§ **WHAT YOU HAVE TO DO**:
In this exercise, return the whole listing exactly, excluding any images.

[Begin DATA]

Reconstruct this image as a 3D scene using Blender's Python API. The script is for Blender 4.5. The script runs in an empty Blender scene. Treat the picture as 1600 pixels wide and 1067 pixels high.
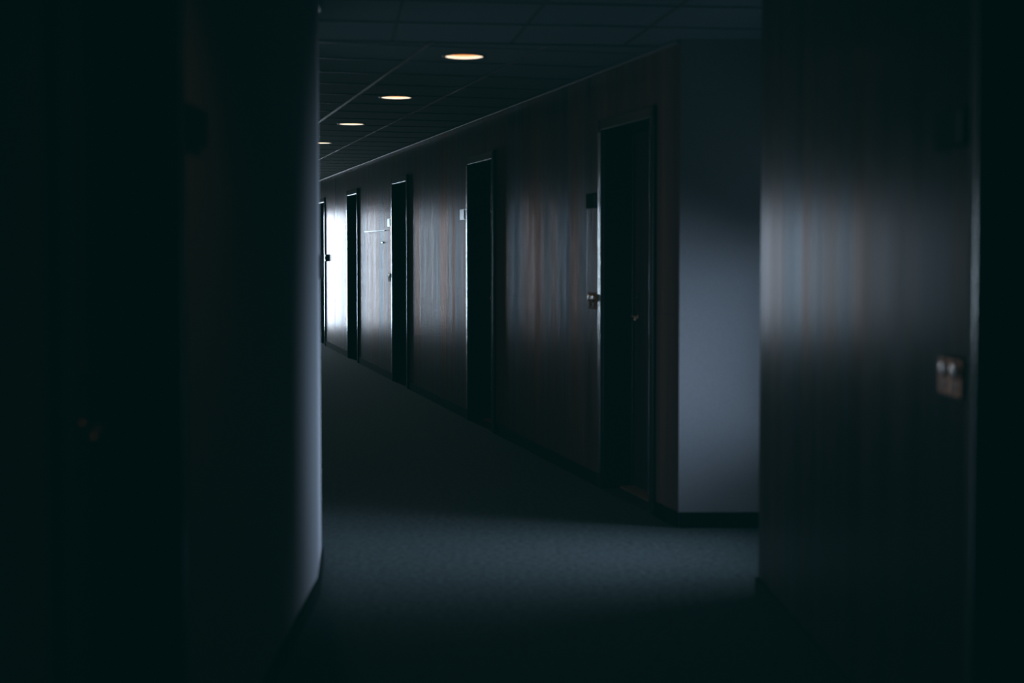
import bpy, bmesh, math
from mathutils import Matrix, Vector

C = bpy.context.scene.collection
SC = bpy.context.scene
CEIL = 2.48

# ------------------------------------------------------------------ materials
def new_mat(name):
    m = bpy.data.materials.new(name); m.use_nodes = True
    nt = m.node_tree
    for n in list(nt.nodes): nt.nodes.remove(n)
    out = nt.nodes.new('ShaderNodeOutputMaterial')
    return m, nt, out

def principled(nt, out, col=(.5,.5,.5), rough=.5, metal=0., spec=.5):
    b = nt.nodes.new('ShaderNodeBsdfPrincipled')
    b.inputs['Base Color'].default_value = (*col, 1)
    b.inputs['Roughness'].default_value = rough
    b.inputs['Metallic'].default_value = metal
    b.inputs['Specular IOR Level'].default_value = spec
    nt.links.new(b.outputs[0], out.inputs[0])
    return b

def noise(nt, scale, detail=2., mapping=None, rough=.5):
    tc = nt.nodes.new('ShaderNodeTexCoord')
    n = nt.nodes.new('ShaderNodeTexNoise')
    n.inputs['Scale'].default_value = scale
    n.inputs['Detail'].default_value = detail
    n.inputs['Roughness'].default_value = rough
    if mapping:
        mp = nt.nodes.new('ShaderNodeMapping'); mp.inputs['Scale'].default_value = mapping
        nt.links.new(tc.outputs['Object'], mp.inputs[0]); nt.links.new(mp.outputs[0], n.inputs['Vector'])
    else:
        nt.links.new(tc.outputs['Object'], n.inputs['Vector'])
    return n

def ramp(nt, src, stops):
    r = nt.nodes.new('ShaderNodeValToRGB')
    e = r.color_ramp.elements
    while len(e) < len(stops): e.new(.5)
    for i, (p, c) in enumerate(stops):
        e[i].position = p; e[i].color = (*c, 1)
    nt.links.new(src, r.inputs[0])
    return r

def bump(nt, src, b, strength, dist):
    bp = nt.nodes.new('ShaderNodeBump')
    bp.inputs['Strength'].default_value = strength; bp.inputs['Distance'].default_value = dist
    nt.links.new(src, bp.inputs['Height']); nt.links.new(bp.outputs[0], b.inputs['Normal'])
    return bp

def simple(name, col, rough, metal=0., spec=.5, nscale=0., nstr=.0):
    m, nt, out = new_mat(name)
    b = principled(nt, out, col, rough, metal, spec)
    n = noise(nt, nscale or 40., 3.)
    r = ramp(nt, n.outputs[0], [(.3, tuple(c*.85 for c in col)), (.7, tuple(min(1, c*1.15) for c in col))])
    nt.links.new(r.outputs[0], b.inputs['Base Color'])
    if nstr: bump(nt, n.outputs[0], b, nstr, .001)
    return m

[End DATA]

§ **SOLUTION TO THIS PROBLEM**:
Reconstruct this image as a 3D scene using Blender's Python API. The script is for Blender 4.5. The script runs in an empty Blender scene. Treat the picture as 1600 pixels wide and 1067 pixels high.
import bpy, bmesh, math
from mathutils import Matrix, Vector

C = bpy.context.scene.collection
SC = bpy.context.scene
CEIL = 2.48

# ------------------------------------------------------------------ materials
def new_mat(name):
    m = bpy.data.materials.new(name); m.use_nodes = True
    nt = m.node_tree
    for n in list(nt.nodes): nt.nodes.remove(n)
    out = nt.nodes.new('ShaderNodeOutputMaterial')
    return m, nt, out

def principled(nt, out, col=(.5,.5,.5), rough=.5, metal=0., spec=.5):
    b = nt.nodes.new('ShaderNodeBsdfPrincipled')
    b.inputs['Base Color'].default_value = (*col, 1)
    b.inputs['Roughness'].default_value = rough
    b.inputs['Metallic'].default_value = metal
    b.inputs['Specular IOR Level'].default_value = spec
    nt.links.new(b.outputs[0], out.inputs[0])
    return b

def noise(nt, scale, detail=2., mapping=None, rough=.5):
    tc = nt.nodes.new('ShaderNodeTexCoord')
    n = nt.nodes.new('ShaderNodeTexNoise')
    n.inputs['Scale'].default_value = scale
    n.inputs['Detail'].default_value = detail
    n.inputs['Roughness'].default_value = rough
    if mapping:
        mp = nt.nodes.new('ShaderNodeMapping'); mp.inputs['Scale'].default_value = mapping
        nt.links.new(tc.outputs['Object'], mp.inputs[0]); nt.links.new(mp.outputs[0], n.inputs['Vector'])
    else:
        nt.links.new(tc.outputs['Object'], n.inputs['Vector'])
    return n

def ramp(nt, src, stops):
    r = nt.nodes.new('ShaderNodeValToRGB')
    e = r.color_ramp.elements
    while len(e) < len(stops): e.new(.5)
    for i, (p, c) in enumerate(stops):
        e[i].position = p; e[i].color = (*c, 1)
    nt.links.new(src, r.inputs[0])
    return r

def bump(nt, src, b, strength, dist):
    bp = nt.nodes.new('ShaderNodeBump')
    bp.inputs['Strength'].default_value = strength; bp.inputs['Distance'].default_value = dist
    nt.links.new(src, bp.inputs['Height']); nt.links.new(bp.outputs[0], b.inputs['Normal'])
    return bp

def simple(name, col, rough, metal=0., spec=.5, nscale=0., nstr=.0):
    m, nt, out = new_mat(name)
    b = principled(nt, out, col, rough, metal, spec)
    n = noise(nt, nscale or 40., 3.)
    r = ramp(nt, n.outputs[0], [(.3, tuple(c*.85 for c in col)), (.7, tuple(min(1, c*1.15) for c in col))])
    nt.links.new(r.outputs[0], b.inputs['Base Color'])
    if nstr: bump(nt, n.outputs[0], b, nstr, .001)
    return m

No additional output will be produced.